Exercise:
Report each line of the data that has "wide" somewhere in it.

[Begin Collected material]

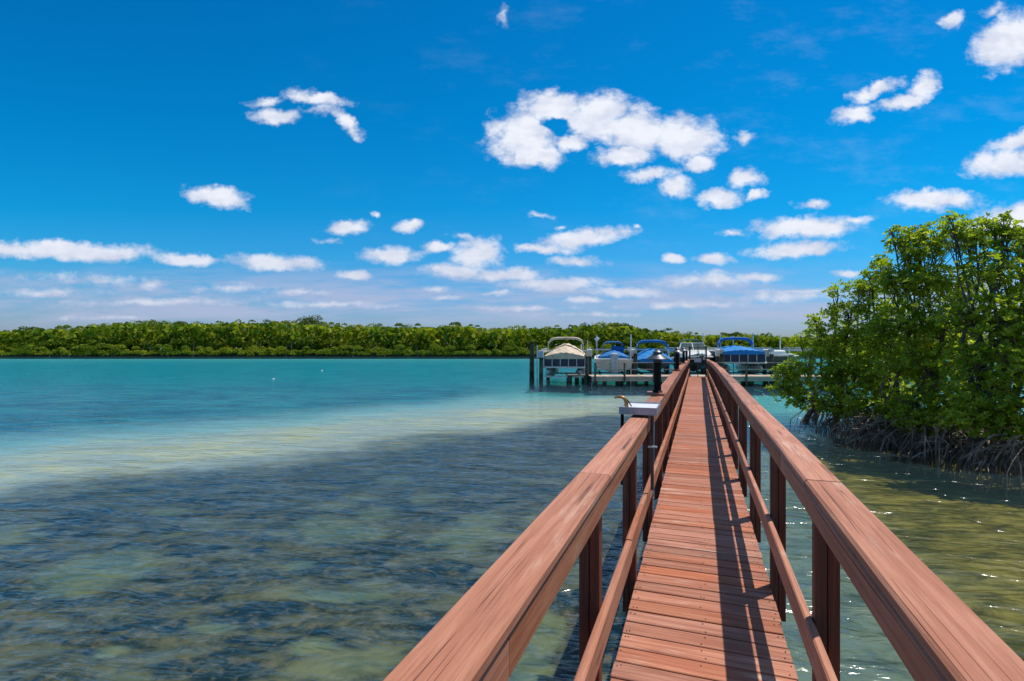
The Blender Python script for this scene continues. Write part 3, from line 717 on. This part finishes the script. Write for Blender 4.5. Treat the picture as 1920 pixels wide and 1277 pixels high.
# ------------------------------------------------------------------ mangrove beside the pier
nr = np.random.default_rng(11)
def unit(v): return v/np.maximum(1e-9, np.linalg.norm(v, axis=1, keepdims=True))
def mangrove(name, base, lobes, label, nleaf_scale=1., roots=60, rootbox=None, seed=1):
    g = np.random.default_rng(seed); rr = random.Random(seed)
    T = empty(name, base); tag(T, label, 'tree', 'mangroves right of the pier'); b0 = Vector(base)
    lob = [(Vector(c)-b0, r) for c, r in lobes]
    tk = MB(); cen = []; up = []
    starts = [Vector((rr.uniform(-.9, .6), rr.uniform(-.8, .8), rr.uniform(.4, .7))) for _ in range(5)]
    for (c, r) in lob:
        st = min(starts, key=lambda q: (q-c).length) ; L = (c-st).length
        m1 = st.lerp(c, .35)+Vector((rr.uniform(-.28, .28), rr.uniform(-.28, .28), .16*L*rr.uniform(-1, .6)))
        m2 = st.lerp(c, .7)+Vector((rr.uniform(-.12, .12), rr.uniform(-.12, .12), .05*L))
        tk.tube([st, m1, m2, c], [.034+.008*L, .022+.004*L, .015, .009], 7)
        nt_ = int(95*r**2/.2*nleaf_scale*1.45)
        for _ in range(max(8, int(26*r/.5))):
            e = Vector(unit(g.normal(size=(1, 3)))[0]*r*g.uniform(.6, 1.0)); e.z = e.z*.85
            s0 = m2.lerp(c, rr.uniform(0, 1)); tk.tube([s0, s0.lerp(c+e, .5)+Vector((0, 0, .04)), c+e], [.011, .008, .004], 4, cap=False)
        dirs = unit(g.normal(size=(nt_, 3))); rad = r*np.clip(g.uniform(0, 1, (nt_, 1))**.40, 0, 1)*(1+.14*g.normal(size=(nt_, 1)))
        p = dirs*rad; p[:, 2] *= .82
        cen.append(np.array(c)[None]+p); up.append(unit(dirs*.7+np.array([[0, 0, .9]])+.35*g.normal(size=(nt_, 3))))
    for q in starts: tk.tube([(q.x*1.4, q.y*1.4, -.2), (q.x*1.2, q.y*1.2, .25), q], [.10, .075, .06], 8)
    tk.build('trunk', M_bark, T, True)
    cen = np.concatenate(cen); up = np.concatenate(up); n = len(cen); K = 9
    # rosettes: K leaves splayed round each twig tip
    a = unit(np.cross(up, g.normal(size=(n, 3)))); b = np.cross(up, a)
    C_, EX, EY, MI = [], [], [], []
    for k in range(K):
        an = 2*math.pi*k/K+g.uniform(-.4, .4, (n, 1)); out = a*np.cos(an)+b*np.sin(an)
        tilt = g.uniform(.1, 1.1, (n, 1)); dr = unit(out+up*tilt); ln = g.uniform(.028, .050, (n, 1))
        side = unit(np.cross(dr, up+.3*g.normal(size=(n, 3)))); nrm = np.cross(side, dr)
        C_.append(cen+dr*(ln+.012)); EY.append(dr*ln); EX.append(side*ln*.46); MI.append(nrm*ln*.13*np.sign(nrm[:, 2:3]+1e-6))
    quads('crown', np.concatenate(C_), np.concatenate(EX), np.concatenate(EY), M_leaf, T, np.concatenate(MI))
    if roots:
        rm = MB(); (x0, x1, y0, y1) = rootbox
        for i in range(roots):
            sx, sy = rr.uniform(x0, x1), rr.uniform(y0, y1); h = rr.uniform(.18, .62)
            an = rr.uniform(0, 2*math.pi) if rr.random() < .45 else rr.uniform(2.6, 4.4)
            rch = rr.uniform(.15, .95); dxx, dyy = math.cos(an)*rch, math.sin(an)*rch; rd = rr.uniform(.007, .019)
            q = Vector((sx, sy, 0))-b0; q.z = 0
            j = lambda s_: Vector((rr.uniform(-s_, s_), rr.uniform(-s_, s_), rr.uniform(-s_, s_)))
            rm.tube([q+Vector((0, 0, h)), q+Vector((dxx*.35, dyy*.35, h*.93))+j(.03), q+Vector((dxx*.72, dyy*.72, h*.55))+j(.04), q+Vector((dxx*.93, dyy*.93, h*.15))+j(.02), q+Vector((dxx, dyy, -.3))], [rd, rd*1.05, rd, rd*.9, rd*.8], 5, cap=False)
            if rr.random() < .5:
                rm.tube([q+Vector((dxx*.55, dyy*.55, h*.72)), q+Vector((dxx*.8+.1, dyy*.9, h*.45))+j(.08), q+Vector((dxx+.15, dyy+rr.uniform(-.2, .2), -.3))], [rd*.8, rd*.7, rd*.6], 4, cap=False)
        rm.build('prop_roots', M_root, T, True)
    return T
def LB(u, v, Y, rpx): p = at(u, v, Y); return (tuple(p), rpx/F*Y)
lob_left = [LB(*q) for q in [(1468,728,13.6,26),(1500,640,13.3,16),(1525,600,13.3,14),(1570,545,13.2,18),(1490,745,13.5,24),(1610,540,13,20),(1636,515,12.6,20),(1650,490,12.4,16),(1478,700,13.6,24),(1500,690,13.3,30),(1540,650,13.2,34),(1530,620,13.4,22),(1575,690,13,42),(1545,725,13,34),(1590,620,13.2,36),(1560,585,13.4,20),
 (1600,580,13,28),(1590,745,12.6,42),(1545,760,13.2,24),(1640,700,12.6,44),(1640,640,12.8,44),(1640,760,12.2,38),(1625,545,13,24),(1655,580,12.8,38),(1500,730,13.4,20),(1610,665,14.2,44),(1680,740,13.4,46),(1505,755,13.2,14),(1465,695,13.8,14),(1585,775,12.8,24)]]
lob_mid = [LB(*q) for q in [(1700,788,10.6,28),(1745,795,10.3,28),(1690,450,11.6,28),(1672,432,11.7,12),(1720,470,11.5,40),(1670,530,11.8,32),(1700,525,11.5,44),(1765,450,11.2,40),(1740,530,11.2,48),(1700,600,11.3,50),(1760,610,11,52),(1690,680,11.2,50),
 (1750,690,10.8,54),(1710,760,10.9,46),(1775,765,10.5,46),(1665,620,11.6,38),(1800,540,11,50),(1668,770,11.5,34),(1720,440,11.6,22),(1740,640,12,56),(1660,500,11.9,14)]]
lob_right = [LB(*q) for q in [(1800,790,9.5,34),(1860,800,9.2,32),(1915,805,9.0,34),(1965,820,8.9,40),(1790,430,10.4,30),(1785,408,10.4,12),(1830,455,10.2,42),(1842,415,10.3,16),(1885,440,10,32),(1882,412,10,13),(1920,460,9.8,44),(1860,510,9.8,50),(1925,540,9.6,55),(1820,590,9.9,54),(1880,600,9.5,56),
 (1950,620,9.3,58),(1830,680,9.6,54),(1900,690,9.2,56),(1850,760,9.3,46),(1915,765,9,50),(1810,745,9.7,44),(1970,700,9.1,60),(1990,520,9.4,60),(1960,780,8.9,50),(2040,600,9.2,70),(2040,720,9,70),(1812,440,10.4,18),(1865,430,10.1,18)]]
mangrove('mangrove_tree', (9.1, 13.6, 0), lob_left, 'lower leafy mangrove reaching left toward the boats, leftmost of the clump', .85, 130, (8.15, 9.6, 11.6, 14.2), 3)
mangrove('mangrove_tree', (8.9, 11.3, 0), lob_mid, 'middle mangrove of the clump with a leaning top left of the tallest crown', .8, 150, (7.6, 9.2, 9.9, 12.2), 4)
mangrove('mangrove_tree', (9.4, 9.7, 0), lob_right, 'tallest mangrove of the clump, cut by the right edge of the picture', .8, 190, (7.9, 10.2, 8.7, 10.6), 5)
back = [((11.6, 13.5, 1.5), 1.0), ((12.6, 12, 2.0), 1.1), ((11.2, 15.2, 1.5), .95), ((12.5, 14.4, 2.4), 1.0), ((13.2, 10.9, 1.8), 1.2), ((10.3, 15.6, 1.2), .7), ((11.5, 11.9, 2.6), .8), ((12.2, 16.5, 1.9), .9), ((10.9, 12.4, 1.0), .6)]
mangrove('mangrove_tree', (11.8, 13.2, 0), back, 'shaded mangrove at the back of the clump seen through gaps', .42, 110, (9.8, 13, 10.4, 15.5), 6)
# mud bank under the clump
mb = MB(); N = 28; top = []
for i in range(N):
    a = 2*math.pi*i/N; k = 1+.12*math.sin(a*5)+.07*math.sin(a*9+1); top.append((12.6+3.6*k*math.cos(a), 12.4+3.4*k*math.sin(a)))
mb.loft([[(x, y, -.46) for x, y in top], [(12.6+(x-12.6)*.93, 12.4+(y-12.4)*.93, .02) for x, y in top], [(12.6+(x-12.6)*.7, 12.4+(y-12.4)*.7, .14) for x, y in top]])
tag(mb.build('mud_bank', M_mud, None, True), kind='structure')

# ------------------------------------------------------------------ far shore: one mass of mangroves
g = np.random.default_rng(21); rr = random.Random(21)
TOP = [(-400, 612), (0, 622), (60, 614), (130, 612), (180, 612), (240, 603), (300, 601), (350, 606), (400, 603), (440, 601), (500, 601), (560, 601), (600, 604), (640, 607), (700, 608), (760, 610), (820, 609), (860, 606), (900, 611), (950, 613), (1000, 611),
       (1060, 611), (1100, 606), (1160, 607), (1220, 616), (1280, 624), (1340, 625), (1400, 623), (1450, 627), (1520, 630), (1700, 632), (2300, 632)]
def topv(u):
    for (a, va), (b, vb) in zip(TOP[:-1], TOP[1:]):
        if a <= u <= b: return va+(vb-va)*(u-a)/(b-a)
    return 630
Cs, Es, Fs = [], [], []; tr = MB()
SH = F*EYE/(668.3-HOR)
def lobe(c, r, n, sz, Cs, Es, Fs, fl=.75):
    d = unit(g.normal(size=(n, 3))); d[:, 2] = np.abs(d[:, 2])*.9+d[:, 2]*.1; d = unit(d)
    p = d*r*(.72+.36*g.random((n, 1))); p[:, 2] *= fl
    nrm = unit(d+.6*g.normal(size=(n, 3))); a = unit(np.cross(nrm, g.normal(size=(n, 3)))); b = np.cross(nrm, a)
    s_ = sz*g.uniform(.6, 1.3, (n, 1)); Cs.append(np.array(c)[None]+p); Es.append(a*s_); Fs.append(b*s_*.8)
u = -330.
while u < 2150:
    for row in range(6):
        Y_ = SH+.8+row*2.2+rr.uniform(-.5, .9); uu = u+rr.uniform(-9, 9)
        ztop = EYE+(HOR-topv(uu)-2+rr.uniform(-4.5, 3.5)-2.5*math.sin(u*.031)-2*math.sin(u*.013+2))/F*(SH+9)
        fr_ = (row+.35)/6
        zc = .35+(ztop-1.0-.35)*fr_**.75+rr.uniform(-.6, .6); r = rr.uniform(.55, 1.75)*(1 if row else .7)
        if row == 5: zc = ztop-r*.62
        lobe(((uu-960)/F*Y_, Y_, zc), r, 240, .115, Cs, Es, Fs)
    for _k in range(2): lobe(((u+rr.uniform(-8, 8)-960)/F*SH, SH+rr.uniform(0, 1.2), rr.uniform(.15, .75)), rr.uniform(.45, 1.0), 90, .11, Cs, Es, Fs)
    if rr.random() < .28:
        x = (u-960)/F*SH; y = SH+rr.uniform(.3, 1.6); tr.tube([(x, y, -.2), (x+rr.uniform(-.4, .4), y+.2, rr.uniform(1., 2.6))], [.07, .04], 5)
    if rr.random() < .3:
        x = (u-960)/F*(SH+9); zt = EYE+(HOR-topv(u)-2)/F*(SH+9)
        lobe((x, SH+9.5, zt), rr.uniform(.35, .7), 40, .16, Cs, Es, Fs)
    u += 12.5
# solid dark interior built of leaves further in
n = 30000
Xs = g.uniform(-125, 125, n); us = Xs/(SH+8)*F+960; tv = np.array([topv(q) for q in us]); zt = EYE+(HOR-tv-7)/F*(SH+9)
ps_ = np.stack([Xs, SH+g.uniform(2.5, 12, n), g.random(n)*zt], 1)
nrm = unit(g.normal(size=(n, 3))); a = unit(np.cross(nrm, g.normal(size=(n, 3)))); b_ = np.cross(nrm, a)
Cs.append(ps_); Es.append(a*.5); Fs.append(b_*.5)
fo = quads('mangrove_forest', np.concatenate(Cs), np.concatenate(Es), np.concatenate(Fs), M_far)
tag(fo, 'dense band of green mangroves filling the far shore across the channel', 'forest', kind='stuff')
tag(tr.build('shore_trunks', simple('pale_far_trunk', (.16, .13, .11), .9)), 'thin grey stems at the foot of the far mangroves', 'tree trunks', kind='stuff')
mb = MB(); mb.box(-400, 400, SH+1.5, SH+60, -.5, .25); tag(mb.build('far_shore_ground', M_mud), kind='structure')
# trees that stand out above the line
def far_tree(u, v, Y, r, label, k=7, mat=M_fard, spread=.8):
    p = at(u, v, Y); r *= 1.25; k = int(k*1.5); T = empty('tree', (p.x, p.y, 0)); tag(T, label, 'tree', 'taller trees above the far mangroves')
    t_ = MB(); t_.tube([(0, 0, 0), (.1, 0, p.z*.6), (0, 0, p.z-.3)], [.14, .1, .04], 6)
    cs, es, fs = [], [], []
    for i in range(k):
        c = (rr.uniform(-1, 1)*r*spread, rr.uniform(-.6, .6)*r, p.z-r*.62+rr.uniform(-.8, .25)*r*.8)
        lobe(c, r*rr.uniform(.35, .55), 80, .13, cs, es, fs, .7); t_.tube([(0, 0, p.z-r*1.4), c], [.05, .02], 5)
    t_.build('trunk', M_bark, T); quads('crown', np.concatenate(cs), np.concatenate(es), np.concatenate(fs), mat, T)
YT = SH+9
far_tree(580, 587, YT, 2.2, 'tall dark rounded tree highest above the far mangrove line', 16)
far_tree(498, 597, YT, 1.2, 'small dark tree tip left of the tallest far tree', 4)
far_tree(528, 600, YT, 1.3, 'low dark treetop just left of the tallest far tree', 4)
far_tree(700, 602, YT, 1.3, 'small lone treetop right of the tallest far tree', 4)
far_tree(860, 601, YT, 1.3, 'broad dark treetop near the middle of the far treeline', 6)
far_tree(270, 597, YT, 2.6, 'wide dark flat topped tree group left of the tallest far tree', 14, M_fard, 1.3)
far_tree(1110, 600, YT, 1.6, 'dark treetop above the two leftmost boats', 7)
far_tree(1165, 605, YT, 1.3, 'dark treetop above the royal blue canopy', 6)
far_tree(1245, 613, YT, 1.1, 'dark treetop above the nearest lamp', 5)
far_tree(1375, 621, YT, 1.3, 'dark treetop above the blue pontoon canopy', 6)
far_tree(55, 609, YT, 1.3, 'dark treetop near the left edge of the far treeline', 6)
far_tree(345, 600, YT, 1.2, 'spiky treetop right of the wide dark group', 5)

[End Collected material]

Task solution:
The Blender Python script for this scene continues. Write part 3, from line 717 on. This part finishes the script. Write for Blender 4.5. Treat the picture as 1920 pixels wide and 1277 pixels high.
far_tree(270, 597, YT, 2.6, 'wide dark flat topped tree group left of the tallest far tree', 14, M_fard, 1.3)
far_tree(345, 600, YT, 1.2, 'spiky treetop right of the wide dark group', 5)